▶ **Given problem**: Extract, unchanged, each line of the listing below from its first line through the line that contains "self.v = []; self.f = []; self.t = []", inclusive, and nothing else.

▶ **Information provided**:
+ + + +

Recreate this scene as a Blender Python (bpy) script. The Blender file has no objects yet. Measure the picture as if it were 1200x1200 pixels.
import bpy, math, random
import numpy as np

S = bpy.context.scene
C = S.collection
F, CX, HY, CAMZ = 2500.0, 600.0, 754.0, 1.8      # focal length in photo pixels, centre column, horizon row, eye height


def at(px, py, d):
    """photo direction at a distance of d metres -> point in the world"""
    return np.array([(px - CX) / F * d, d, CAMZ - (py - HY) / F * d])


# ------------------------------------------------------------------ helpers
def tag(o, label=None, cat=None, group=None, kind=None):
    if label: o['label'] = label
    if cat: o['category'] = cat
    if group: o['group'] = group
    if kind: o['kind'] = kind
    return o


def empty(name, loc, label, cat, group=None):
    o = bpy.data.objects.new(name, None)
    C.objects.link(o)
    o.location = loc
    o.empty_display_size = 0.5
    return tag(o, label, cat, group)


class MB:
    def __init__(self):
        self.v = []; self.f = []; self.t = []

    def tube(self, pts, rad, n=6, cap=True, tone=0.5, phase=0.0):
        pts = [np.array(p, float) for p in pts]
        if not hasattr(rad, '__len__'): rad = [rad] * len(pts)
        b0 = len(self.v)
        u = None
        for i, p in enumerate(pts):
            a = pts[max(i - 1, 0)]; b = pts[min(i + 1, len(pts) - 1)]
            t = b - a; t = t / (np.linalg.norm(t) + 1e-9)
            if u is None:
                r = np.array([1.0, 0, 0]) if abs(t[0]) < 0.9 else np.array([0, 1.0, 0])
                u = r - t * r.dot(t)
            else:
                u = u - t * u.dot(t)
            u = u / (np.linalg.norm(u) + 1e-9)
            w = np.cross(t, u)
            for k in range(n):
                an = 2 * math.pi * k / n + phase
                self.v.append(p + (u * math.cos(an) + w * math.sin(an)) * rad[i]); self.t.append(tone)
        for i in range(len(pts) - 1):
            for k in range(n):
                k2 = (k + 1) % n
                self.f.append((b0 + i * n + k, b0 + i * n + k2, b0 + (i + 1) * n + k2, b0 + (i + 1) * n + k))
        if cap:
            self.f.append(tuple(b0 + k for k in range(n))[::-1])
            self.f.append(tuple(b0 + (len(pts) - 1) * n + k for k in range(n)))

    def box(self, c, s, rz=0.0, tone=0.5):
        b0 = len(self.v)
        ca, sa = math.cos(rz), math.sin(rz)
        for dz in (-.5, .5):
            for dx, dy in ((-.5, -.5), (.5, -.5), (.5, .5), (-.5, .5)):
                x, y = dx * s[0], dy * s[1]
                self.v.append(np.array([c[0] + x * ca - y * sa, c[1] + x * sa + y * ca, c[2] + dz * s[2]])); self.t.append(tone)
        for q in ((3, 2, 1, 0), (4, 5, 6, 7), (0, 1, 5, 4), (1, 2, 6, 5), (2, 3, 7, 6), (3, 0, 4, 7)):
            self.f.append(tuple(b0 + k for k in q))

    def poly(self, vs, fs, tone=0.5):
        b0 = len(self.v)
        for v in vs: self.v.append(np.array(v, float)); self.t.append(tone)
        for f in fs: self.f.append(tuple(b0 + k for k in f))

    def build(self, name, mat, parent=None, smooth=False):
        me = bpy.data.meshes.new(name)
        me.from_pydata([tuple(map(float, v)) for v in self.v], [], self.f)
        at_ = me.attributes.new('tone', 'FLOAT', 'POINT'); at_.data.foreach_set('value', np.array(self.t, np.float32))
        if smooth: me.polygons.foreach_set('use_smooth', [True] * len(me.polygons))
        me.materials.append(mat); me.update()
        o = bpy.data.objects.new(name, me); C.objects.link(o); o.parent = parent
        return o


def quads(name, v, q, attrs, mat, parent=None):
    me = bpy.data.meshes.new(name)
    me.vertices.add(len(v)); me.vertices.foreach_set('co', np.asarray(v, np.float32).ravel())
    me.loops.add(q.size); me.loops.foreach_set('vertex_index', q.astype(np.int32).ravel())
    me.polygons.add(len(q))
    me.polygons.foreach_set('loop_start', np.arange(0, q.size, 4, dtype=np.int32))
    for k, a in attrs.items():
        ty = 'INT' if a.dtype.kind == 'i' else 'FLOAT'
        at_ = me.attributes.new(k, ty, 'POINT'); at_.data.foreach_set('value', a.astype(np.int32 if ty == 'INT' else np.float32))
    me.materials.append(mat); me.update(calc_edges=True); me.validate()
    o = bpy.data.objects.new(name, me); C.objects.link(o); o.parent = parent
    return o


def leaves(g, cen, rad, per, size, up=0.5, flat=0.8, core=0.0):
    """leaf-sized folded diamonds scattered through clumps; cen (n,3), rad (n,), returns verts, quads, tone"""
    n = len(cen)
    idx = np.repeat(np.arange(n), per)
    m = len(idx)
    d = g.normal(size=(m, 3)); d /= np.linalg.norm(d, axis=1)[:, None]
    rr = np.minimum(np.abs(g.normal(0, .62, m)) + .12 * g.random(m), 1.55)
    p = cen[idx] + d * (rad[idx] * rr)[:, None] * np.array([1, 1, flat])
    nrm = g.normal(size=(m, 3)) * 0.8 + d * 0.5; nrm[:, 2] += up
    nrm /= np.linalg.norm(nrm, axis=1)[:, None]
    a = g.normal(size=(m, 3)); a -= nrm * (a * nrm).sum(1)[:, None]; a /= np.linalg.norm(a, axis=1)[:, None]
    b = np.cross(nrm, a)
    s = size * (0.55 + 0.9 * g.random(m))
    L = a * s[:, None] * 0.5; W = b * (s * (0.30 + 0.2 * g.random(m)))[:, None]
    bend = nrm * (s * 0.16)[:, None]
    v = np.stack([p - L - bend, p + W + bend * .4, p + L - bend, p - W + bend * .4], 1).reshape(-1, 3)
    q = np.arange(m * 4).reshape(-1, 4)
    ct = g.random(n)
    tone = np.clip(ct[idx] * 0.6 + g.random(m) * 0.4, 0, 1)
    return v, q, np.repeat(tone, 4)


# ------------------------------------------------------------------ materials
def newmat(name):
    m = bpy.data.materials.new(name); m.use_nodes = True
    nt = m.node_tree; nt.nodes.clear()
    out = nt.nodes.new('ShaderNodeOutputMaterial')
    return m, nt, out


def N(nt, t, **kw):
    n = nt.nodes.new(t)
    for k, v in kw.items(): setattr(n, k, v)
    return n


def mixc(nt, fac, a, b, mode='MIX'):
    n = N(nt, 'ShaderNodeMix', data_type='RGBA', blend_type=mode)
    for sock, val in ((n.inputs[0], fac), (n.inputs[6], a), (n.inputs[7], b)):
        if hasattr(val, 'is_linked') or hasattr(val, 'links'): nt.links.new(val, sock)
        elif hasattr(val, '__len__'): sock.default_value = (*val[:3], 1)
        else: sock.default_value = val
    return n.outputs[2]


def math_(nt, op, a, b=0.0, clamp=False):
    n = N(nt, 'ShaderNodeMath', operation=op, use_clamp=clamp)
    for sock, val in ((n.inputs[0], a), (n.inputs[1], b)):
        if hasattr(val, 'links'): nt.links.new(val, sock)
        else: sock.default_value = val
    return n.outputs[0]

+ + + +

▶ **Task solution**:
Recreate this scene as a Blender Python (bpy) script. The Blender file has no objects yet. Measure the picture as if it were 1200x1200 pixels.
import bpy, math, random
import numpy as np

S = bpy.context.scene
C = S.collection
F, CX, HY, CAMZ = 2500.0, 600.0, 754.0, 1.8      # focal length in photo pixels, centre column, horizon row, eye height


def at(px, py, d):
    """photo direction at a distance of d metres -> point in the world"""
    return np.array([(px - CX) / F * d, d, CAMZ - (py - HY) / F * d])


# ------------------------------------------------------------------ helpers
def tag(o, label=None, cat=None, group=None, kind=None):
    if label: o['label'] = label
    if cat: o['category'] = cat
    if group: o['group'] = group
    if kind: o['kind'] = kind
    return o


def empty(name, loc, label, cat, group=None):
    o = bpy.data.objects.new(name, None)
    C.objects.link(o)
    o.location = loc
    o.empty_display_size = 0.5
    return tag(o, label, cat, group)


class MB:
    def __init__(self):
        self.v = []; self.f = []; self.t = []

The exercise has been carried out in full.